The nationalist constitutional narrative envisions solidarity upon ethnic homogeneity.

The liberal constitutional narrative envisions solidarity upon allegiance to universalist principles of liberty and human rights.

The democratic narrative places solidarity on a civic arrangement – and on a binding force of law that treats its citizens equally and keeps them connected. The civitas is not only the collective body of all citizens it is also the social contract that binds them together.

Ironically, the third narrative – which is the only constitutional narrative that ties social solidarity to the rule of law – is rejected by most Jewish Israelis and even perceived as an existential threat.
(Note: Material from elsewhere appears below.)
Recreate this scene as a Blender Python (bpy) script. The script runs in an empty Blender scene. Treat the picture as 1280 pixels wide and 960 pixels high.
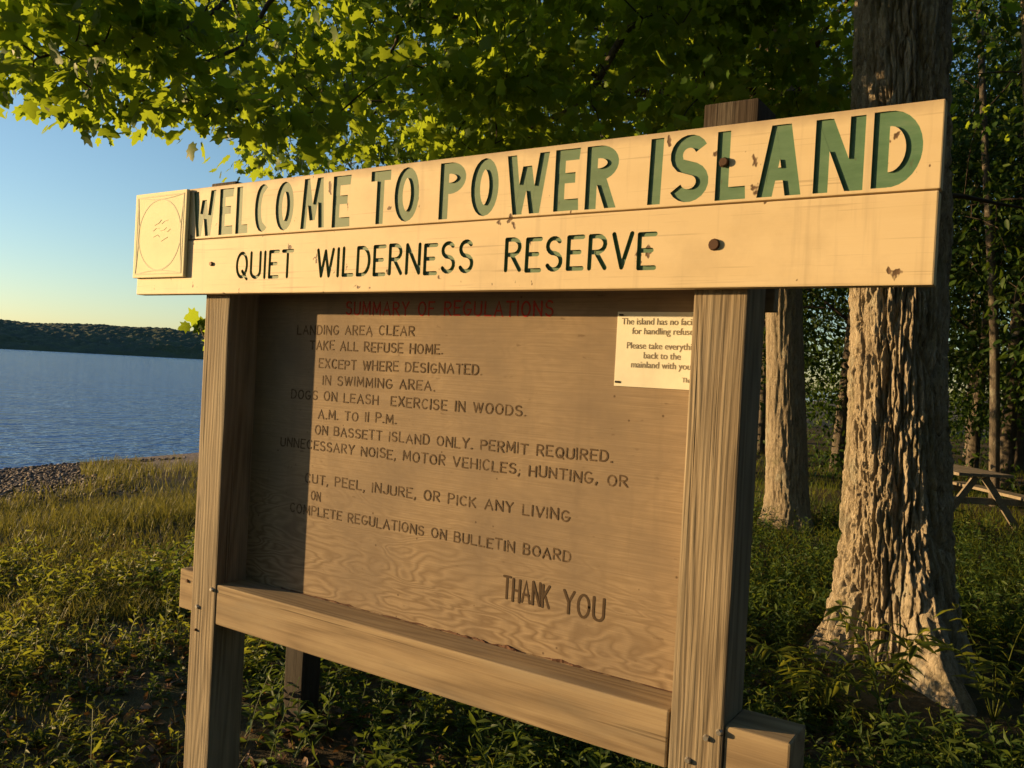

If the social ties that the constitutional system assumes are based on Jewish ethnicity (whether liberal-minded or nationalistic) they are indeed threatened by a competing claim that expects those ties to be based on equal standing before the law.

In view of the escalating crisis in Israeli constitutional politics and the growing legitimacy deficit in the (large, non-shrinking) Israeli state, it is about time for Israeli constitutional scholars to start taking seriously the civic constitutional narrative and find innovative ways to integrate it in Israeli constitutional history and constitutional debates. True, law cannot create social solidarity – but as this saga showed, the constitutional possibility exemplified by the idea of “a state of all is citizens”, is as much a part of the constitutional horizon in Israel as the two others and should not anymore be discounted as marginal.